(Goal of the exercise): Locate the word "high" in the data below, then copy every line that holds it.

(Data shown):
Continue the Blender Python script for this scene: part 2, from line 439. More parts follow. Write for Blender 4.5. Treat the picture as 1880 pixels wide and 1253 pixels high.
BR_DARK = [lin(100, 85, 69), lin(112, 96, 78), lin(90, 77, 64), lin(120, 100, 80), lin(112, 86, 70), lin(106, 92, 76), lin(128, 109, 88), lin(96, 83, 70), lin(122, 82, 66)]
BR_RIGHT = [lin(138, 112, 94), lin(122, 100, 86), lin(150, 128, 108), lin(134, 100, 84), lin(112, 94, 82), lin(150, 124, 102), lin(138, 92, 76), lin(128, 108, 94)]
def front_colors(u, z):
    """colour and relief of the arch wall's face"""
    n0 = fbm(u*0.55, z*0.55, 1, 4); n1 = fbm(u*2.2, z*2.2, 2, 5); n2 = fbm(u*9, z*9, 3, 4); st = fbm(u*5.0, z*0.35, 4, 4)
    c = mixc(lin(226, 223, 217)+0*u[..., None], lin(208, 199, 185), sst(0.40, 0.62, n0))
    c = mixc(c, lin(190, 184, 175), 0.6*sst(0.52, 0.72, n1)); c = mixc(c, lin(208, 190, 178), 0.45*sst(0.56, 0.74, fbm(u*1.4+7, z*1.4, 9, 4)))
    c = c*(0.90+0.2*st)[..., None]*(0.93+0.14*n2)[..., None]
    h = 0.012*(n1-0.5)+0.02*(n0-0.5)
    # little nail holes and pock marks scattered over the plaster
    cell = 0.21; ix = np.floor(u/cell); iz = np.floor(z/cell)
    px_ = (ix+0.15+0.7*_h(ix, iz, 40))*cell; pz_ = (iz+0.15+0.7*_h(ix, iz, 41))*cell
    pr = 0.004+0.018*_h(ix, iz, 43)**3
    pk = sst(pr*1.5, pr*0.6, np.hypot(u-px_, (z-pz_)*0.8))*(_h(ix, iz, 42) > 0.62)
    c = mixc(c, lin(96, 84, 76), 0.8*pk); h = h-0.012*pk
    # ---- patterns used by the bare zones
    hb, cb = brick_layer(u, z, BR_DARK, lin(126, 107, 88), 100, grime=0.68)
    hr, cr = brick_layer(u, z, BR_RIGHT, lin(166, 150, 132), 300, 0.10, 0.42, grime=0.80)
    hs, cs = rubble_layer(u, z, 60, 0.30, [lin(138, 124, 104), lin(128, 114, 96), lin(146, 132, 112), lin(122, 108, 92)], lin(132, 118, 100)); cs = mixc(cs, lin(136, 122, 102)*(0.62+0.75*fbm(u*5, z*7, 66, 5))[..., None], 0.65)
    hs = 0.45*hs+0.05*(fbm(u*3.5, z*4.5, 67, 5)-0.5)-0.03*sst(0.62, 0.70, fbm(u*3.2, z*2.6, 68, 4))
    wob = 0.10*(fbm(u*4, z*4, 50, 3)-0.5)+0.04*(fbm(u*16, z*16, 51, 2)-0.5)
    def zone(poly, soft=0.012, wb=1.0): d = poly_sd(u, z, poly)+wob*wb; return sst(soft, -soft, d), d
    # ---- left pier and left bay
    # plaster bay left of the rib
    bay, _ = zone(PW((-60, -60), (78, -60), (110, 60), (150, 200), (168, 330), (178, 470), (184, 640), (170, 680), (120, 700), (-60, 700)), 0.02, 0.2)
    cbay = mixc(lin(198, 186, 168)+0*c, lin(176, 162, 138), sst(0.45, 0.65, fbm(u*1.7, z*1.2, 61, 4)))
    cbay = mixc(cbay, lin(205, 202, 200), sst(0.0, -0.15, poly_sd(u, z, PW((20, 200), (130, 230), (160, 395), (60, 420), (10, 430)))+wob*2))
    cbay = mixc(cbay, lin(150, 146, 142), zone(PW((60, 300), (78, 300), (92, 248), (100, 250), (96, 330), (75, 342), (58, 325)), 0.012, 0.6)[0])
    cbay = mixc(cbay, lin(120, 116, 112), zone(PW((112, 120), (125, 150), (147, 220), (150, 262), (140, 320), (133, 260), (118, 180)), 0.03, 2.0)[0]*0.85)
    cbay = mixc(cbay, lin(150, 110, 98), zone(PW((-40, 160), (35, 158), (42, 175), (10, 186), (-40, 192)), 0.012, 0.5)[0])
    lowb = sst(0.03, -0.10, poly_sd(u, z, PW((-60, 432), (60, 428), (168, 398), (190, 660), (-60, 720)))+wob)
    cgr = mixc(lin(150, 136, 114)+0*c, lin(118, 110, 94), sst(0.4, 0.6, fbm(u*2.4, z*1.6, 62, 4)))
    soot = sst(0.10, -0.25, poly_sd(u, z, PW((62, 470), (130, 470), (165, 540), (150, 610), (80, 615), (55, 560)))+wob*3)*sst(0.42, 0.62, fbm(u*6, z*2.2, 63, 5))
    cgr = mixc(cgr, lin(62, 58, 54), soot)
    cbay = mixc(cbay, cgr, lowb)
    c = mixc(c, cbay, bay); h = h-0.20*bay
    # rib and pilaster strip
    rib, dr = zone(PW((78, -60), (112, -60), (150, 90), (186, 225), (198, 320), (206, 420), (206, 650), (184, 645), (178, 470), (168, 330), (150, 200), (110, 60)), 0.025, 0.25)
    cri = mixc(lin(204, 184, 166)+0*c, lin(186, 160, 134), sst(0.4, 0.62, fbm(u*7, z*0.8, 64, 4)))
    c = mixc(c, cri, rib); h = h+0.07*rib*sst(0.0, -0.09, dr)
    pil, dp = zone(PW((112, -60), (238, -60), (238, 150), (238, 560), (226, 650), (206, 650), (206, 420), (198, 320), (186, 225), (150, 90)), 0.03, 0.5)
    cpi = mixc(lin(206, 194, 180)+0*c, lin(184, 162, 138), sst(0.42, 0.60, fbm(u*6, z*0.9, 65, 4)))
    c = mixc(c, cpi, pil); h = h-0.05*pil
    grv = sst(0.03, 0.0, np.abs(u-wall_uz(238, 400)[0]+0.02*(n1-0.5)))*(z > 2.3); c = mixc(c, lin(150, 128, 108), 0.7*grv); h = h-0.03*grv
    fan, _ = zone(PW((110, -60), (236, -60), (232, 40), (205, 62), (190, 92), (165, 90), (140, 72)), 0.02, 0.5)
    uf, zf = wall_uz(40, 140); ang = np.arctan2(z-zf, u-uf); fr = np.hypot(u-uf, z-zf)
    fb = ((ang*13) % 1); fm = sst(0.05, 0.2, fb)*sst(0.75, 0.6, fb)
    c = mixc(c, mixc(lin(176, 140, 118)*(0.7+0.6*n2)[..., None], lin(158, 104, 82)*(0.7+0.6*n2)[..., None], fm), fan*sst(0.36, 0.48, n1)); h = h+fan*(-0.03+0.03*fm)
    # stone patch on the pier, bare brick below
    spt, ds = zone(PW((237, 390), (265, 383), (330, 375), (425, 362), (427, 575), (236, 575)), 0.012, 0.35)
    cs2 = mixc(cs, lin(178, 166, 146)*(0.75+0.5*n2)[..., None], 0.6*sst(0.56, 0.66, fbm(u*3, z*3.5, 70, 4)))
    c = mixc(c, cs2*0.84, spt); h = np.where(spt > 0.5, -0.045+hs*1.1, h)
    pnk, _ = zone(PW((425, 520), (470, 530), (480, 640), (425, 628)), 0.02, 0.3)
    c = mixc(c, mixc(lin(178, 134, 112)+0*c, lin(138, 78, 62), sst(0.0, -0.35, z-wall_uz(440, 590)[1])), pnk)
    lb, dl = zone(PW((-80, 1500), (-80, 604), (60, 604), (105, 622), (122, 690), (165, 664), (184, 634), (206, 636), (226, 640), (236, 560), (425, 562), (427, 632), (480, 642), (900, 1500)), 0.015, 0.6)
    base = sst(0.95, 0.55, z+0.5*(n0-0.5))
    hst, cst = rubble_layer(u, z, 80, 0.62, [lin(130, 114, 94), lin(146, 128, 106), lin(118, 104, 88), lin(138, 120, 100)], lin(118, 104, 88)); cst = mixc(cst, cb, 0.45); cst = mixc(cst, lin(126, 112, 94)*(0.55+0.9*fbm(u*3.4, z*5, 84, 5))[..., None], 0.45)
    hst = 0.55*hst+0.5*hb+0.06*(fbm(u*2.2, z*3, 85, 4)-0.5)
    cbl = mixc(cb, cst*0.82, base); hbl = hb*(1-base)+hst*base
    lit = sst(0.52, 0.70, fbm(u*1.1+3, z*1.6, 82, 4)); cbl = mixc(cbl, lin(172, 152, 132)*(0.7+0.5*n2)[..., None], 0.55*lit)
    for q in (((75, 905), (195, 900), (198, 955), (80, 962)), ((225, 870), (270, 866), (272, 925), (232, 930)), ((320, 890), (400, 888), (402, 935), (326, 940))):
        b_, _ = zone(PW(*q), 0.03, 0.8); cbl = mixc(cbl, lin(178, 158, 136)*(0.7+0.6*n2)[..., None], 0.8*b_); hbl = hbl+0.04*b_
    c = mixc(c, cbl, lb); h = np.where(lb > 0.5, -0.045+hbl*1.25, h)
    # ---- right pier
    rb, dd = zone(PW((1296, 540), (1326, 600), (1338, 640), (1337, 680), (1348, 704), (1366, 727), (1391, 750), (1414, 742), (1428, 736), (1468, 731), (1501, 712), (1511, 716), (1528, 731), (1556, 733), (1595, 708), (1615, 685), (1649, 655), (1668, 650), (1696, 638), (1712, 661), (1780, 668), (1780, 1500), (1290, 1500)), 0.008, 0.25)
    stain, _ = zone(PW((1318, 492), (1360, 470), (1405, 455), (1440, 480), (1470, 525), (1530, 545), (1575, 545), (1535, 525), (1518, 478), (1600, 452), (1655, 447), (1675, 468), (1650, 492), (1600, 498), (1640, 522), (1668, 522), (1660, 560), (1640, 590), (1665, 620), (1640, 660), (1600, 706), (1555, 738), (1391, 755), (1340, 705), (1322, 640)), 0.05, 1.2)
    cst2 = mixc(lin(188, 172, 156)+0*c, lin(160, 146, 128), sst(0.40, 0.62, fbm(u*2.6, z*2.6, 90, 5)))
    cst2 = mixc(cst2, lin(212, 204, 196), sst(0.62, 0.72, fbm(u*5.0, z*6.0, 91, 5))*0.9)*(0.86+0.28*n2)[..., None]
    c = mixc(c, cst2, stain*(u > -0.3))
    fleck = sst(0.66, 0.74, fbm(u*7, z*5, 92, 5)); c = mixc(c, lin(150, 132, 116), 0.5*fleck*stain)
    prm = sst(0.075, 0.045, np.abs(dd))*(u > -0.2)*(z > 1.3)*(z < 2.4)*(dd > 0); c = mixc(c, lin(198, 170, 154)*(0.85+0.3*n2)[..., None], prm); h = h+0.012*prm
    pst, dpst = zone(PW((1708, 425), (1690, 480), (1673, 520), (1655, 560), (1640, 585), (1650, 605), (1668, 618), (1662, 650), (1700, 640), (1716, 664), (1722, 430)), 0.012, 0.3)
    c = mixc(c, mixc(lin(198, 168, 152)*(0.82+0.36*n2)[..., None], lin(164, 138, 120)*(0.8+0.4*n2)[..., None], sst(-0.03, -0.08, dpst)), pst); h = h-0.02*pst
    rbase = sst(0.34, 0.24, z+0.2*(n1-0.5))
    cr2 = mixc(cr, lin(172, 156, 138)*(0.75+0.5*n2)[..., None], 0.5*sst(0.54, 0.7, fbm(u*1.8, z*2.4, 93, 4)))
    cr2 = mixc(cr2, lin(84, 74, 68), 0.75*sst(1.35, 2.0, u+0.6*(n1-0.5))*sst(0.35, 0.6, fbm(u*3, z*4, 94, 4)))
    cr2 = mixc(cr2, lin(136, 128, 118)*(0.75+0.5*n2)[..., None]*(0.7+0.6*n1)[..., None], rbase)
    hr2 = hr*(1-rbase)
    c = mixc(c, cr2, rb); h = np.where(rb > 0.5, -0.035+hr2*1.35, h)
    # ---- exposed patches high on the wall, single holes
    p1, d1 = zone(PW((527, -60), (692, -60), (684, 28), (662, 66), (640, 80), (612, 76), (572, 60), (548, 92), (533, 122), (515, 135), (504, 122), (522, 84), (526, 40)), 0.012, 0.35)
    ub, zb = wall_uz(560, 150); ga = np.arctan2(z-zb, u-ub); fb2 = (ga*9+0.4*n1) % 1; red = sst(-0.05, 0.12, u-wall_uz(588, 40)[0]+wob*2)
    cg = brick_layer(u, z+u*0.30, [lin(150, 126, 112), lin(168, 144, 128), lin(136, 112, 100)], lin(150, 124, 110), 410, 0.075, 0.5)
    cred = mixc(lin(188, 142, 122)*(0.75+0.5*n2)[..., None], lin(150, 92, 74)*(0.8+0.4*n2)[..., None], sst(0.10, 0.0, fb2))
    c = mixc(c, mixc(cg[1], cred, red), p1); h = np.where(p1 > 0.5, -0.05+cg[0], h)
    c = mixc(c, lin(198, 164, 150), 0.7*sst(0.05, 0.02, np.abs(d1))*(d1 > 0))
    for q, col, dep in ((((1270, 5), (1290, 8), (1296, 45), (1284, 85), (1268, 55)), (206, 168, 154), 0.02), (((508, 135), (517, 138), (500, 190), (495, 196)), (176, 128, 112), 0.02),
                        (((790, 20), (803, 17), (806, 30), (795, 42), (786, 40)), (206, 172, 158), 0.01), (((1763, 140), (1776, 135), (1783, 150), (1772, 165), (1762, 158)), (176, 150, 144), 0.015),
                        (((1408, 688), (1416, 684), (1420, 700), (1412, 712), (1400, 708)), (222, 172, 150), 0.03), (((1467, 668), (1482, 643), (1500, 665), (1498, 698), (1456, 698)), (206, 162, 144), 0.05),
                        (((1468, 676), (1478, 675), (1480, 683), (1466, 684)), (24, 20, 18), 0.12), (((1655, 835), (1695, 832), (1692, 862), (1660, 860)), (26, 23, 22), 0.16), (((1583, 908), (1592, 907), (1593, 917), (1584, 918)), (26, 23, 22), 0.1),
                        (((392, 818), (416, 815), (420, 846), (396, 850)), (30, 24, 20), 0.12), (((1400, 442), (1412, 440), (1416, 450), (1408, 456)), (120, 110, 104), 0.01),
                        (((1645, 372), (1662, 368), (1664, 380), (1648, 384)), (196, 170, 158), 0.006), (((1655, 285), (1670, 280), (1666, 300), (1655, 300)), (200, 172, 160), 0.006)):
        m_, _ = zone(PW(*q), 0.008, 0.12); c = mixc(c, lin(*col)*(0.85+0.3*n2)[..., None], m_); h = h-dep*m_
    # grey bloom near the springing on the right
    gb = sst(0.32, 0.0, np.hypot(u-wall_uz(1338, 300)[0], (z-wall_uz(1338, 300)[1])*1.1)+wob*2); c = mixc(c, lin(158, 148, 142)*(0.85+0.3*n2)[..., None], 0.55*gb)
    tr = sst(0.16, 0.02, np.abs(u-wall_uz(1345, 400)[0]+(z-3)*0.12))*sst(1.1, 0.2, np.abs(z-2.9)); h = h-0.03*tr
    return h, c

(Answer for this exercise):
Continue the Blender Python script for this scene: part 2, from line 439. More parts follow. Write for Blender 4.5. Treat the picture as 1880 pixels wide and 1253 pixels high.
    # ---- exposed patches high on the wall, single holes